**What is being asked**
Return verbatim everything from the first line through the line that contains "v)), 'white_paint', o, bevel=.01)", and stop there.

**Raw data**
┄┄┄┄┄┄┄┄┄┄

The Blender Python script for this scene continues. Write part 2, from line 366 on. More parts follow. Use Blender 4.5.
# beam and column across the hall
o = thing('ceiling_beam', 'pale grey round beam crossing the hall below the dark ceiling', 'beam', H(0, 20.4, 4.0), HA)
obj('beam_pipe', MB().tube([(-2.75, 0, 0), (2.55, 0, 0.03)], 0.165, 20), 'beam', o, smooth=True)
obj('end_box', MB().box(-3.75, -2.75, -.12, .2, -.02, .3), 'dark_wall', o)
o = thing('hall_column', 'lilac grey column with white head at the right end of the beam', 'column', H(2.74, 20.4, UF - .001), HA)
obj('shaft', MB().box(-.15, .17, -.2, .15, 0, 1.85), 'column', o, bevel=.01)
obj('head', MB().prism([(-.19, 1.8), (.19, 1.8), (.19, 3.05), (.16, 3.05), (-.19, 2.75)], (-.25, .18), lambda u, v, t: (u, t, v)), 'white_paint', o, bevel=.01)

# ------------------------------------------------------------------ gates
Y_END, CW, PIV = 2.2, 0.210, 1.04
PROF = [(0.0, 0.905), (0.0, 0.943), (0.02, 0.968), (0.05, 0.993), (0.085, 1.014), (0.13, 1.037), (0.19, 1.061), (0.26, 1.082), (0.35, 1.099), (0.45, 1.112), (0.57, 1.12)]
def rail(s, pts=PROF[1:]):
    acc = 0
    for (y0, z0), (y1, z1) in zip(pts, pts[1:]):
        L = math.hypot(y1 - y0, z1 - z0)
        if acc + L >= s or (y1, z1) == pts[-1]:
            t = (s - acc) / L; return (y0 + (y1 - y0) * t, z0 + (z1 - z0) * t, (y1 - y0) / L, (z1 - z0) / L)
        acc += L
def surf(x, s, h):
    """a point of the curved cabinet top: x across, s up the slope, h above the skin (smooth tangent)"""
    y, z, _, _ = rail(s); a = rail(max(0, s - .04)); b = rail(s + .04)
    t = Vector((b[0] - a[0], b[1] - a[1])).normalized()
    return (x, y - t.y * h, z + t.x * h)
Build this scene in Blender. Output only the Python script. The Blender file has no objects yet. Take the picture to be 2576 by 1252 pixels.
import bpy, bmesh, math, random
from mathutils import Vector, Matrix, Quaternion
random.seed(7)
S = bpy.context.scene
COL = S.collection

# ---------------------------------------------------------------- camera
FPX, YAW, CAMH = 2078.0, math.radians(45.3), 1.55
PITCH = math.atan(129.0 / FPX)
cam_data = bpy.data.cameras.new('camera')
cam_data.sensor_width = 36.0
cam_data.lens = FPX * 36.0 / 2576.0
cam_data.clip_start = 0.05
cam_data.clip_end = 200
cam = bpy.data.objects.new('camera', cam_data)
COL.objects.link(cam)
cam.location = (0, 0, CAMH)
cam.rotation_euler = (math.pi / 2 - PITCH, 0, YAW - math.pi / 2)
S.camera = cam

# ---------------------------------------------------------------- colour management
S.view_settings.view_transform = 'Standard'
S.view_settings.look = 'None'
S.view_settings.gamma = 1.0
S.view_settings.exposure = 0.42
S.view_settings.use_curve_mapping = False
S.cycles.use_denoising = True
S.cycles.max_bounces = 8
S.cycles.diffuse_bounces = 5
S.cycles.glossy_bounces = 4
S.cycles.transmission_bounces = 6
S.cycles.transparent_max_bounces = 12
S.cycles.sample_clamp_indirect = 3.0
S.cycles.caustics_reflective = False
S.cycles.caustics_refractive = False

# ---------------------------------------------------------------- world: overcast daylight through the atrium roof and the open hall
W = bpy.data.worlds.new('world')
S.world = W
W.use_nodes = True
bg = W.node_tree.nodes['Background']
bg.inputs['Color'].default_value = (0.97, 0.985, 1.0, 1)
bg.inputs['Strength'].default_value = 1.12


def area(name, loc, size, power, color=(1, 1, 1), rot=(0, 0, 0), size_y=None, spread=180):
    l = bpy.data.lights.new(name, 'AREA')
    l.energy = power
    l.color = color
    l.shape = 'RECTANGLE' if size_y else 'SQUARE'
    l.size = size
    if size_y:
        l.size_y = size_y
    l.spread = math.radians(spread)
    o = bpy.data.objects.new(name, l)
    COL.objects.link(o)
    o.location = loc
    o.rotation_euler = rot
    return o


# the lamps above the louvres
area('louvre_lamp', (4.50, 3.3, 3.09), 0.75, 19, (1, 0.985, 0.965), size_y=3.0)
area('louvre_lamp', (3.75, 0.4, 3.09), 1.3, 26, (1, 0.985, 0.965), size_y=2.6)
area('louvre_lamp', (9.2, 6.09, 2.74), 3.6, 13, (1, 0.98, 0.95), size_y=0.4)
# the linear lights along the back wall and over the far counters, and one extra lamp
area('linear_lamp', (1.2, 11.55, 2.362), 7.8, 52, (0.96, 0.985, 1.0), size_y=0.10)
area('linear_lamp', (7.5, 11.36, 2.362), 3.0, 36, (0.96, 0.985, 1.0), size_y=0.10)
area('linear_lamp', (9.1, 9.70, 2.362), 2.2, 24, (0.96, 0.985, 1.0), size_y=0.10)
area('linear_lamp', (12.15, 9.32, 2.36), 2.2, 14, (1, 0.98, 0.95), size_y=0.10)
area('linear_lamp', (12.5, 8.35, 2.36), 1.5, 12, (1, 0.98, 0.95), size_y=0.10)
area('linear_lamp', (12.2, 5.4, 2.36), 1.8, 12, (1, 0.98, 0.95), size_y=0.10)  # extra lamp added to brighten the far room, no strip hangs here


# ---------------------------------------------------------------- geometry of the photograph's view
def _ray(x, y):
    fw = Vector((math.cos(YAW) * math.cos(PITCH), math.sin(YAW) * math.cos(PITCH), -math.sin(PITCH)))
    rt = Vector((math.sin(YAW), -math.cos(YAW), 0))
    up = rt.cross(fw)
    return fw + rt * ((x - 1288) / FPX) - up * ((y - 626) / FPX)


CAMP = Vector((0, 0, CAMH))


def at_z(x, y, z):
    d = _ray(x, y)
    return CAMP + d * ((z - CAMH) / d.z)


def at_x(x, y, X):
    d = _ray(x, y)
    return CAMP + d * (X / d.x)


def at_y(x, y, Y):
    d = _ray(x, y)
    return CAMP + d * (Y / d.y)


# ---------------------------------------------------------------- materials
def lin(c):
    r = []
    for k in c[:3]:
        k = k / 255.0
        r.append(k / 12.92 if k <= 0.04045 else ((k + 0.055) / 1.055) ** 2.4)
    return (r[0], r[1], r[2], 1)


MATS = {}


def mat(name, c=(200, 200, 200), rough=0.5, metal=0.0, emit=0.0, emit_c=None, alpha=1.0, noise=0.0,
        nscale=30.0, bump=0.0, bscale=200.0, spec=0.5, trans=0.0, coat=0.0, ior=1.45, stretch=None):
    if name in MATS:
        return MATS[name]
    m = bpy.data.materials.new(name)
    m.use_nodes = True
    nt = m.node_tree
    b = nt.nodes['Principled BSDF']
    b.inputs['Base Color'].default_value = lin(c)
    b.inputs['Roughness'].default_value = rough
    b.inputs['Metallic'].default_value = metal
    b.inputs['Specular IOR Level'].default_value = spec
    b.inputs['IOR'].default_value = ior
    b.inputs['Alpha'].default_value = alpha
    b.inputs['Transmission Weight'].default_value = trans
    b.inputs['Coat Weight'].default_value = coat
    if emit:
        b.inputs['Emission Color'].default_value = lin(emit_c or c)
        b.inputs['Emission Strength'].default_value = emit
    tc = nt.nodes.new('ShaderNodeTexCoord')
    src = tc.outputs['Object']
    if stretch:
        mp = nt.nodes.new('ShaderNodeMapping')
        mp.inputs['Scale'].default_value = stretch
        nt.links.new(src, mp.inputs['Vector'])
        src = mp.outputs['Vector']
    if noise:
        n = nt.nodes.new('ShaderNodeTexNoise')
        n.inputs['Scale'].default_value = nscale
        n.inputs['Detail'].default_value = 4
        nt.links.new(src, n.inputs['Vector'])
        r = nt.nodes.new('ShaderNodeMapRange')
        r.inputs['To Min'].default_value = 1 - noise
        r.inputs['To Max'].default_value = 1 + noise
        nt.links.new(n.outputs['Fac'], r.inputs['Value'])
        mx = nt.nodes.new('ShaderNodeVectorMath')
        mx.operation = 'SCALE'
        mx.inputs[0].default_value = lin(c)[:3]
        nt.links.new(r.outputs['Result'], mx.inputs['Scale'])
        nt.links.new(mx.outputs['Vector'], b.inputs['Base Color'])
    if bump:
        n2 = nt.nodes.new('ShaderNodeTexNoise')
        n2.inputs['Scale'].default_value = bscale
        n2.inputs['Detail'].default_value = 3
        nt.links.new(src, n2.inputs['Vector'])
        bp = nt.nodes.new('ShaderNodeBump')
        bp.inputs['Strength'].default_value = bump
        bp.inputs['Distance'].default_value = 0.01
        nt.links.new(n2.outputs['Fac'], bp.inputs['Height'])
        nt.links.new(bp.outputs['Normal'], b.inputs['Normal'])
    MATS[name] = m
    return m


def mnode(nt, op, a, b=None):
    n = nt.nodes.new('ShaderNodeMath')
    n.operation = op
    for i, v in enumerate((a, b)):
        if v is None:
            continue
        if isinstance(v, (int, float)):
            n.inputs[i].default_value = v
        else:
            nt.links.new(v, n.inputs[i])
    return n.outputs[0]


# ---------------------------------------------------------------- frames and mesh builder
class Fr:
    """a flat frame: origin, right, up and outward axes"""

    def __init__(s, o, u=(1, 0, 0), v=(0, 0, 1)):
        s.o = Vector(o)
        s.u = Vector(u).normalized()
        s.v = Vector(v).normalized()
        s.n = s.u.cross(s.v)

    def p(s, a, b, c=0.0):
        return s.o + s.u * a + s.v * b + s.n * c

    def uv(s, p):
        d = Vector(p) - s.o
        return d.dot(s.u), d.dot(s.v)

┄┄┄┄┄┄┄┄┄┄

**Task solution**
The Blender Python script for this scene continues. Write part 2, from line 366 on. More parts follow. Use Blender 4.5.
# beam and column across the hall
o = thing('ceiling_beam', 'pale grey round beam crossing the hall below the dark ceiling', 'beam', H(0, 20.4, 4.0), HA)
obj('beam_pipe', MB().tube([(-2.75, 0, 0), (2.55, 0, 0.03)], 0.165, 20), 'beam', o, smooth=True)
obj('end_box', MB().box(-3.75, -2.75, -.12, .2, -.02, .3), 'dark_wall', o)
o = thing('hall_column', 'lilac grey column with white head at the right end of the beam', 'column', H(2.74, 20.4, UF - .001), HA)
obj('shaft', MB().box(-.15, .17, -.2, .15, 0, 1.85), 'column', o, bevel=.01)
obj('head', MB().prism([(-.19, 1.8), (.19, 1.8), (.19, 3.05), (.16, 3.05), (-.19, 2.75)], (-.25, .18), lambda u, v, t: (u, t, v)), 'white_paint', o, bevel=.01)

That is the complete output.